Like so much else to do with post-divorce life, staying friends with your ex isn’t a black and white issue and nor is it static. I’ve interviewed women who never speak to their ex either because the divorce was so acrimonious or because without children, they have no reason to talk. At the other end of the spectrum are ladies like Molly, who still count their ex as a friend. I asked Molly why keeping that friendship was so important. Here’s Molly:
Why not? I pretty much stay friends with almost everyone I date and it’s been the way it’s been since we broke up. I guess I feel that when there’s a deep connection, so much love and so much that we shared, I really didn’t want to lose that. I couldn’t imagine him being a distant specter in my life. I felt he was such an intimate part of my heart, I didn’t want to let that go.
As time has gone on, I’ve realized he’s not my best friend anymore, he’s a very good friend, he’s my co-parent and up until now, he’s been the love of my life. Nobody else will take that place, but he’s also not my go-to guy.
I think we get along better because he’s not. I think I put too many expectations on him being my everything. He didn’t want to emotionally process my life with me, he wasn’t emotionally equipped to be the guy to pick me up when I was having a rough day.
I’ve learned there are better people to turn to for that and so I have come to accept him and his limitations so much better.

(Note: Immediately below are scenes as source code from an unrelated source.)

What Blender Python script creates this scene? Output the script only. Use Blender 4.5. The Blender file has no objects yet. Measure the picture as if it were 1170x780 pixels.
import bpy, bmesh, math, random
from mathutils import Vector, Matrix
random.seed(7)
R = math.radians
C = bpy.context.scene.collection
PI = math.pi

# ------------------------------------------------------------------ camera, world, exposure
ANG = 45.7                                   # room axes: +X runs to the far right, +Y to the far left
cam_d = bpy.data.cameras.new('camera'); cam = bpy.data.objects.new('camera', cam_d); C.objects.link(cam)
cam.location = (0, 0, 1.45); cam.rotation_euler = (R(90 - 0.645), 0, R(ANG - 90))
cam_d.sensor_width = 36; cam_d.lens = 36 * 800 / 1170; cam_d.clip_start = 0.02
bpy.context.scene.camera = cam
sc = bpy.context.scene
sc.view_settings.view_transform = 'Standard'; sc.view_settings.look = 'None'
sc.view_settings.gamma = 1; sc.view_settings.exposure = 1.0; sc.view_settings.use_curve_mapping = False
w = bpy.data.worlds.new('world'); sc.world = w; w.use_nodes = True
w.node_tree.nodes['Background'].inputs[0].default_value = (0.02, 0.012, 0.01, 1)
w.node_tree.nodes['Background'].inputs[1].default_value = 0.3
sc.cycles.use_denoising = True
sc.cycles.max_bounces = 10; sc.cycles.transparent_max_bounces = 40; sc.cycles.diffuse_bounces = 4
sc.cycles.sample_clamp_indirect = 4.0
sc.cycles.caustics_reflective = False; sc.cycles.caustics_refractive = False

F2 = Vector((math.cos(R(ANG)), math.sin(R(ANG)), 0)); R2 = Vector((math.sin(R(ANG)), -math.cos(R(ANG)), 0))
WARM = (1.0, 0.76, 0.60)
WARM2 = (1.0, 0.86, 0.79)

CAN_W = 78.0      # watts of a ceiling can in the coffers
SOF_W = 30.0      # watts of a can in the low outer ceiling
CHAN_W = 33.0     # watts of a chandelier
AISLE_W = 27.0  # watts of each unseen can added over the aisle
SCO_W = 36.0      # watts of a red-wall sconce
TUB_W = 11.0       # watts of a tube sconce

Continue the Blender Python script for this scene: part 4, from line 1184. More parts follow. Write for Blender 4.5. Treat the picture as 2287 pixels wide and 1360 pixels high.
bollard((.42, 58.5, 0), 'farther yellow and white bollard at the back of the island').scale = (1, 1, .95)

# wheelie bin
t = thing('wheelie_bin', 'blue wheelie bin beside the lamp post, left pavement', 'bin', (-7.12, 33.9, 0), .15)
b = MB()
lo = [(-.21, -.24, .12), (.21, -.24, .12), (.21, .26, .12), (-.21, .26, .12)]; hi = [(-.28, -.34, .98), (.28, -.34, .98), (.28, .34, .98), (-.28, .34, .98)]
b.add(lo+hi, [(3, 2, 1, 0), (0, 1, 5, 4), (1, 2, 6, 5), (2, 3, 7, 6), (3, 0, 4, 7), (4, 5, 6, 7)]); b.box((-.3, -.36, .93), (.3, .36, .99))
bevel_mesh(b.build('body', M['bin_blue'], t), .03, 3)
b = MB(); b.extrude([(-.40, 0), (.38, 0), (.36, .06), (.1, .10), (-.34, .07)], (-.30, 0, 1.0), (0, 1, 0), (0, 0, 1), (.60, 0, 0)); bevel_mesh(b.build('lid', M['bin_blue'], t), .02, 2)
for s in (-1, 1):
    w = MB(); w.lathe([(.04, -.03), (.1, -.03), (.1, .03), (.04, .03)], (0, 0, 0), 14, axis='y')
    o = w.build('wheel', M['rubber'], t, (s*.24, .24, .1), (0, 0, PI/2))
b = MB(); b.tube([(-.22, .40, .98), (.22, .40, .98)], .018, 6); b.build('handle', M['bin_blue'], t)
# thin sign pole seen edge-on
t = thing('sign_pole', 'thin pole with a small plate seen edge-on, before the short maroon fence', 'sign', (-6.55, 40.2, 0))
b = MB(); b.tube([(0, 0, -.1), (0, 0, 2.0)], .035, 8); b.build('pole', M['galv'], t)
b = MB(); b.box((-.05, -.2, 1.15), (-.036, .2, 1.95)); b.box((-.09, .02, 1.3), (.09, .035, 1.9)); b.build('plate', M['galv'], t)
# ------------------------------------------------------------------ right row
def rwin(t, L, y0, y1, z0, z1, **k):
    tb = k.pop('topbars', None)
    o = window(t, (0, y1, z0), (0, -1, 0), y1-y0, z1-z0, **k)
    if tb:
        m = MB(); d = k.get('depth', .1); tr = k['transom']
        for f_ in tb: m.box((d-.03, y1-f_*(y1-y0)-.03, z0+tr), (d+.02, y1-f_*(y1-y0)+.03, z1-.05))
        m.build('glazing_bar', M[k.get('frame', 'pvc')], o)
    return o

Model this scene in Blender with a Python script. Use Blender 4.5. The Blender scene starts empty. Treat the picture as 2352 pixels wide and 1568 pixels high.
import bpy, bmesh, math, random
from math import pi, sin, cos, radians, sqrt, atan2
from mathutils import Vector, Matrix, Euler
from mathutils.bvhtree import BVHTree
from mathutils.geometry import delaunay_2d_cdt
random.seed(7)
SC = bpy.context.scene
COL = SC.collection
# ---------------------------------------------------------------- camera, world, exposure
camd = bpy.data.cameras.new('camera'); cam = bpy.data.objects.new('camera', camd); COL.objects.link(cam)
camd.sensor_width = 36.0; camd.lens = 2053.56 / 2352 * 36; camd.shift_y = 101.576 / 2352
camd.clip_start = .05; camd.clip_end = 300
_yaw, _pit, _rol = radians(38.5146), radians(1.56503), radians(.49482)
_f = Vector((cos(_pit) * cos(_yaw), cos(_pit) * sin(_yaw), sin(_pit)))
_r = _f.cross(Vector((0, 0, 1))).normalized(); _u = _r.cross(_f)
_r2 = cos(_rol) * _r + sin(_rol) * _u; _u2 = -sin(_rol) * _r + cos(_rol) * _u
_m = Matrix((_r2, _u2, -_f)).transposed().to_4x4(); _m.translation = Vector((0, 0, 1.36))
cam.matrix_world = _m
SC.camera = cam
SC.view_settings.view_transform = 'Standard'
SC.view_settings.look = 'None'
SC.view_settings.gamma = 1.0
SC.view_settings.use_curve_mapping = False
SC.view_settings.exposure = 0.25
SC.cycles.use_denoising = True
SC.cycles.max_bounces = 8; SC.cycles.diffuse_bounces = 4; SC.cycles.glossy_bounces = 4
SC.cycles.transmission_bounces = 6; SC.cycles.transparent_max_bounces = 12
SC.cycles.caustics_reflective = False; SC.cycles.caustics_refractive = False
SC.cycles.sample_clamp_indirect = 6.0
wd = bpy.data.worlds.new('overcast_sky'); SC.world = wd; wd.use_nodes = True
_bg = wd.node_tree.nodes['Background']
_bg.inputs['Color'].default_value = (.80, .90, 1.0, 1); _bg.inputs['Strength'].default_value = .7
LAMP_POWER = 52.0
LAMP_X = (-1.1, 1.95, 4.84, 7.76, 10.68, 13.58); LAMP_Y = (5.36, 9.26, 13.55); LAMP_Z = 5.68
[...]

By accepting what he can and cannot give and not expecting him to give something that he’s really not capable of giving, that’s made a huge difference.
When we separated, we didn’t want our friends to feel like they had to choose who they were going to be friends with. Most of them were closer to me than they were to him, so I think I set the tone on that. “I am peaceful with him and I care about him, I want you to do the same” and everybody felt fine with that.
I couldn’t imagine my life without his friendship and as bittersweet as it sometimes feels, I still imagine if we were to get remarried, I would go to his wedding, and he would come to mine, that we would always wish each other the best.
The Divorce Coach Says
People ask me if my divorce was “amicable.” I say it was “civil” because amicable would infer friendly and I don’t count my ex as a friend. For me, at some point in our marriage, we stopped being friends. I think the root of that was our inability to confront the reversal of traditional roles. There were simply too many issues we just never talked about that eventually drove a wedge in our friendship. Given that we weren’t friends when our marriage ended, it’s not surprising we’re not friends now.
That being said, our relationship is shifting. Maybe I’m mellowing, maybe we’re reaching that safe, benign comfort zone but we did co-host a family dinner for my daughter’s high school graduation this summer, and we did both help her move into her dorm at college. If I needed help with some home maintenance, I would ask him now whereas I wouldn’t before. Maybe a friendship will be possible because those divisive issues in our marriage, aren’t relevant to a friendship now and since I no longer have the high-paying corporate job, that power struggle has also gone.
It’s not that I want a close friendship, but I would like some feeling of friendship. I’d like to able to think of him fondly as a friend in my heart. That’s when I’ll stop feeling the twenty years we spent together were wasted time.